There is a growing body of work that leverages features extracted via topological data analysis to train machine learning models. While this field, sometimes known as topological machine learning (TML), has seen some notable successes, an understanding of how the process of learning from topological features differs from the process of learning from raw data is still limited. In this work, we begin to address one component of this larger issue by asking whether a model trained with topological features learns internal representations of data that are fundamentally different than those learned by a model trained with the original raw data. To quantify ``different'', we exploit two popular metrics that can be used to measure the similarity of the hidden representations of data within neural networks, neural stitching and centered kernel alignment. From these we draw a range of conclusions about how training with topological features does and does not change the representations that a model learns. Perhaps unsurprisingly, we find that structurally, the hidden representations of models trained and evaluated on topological features differ substantially compared to those trained and evaluated on the corresponding raw data. On the other hand, our experiments show that in some cases, these representations can be reconciled (at least to the degree required to solve the corresponding task) using a simple affine transformation. We conjecture that this means that neural networks trained on raw data may extract some limited topological features in the process of making predictions.

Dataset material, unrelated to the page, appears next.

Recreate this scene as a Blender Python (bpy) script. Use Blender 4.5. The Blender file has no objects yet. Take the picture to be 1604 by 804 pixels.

On the Symmetries of Deep Learning Models and their Internal Representations

Symmetry has been a fundamental tool in the exploration of a broad range of complex systems. In machine learning, symmetry has been explored in both models and data. In this paper we seek to connect the symmetries arising from the architecture of a family of models with the symmetries of that family's internal representation of data. We do this by calculating a set of fundamental symmetry groups, which we call the \emph{intertwiner groups} of the model. Each of these arises from a particular nonlinear layer of the model and different nonlinearities result in different symmetry groups. These groups change the weights of a model in such a way that the underlying function that the model represents remains constant but the internal representations of data inside the model may change. We connect intertwiner groups to a model's internal representations of data through a range of experiments that probe similarities between hidden states across models with the same architecture. Our work suggests that the symmetries of a network are propagated into the symmetries in that network's representation of data, providing us with a better understanding of how architecture affects the learning and prediction process. Finally, we speculate that for ReLU networks, the intertwiner groups may provide a justification for the common practice of concentrating model interpretability exploration on the activation basis in hidden layers rather than arbitrary linear combinations thereof.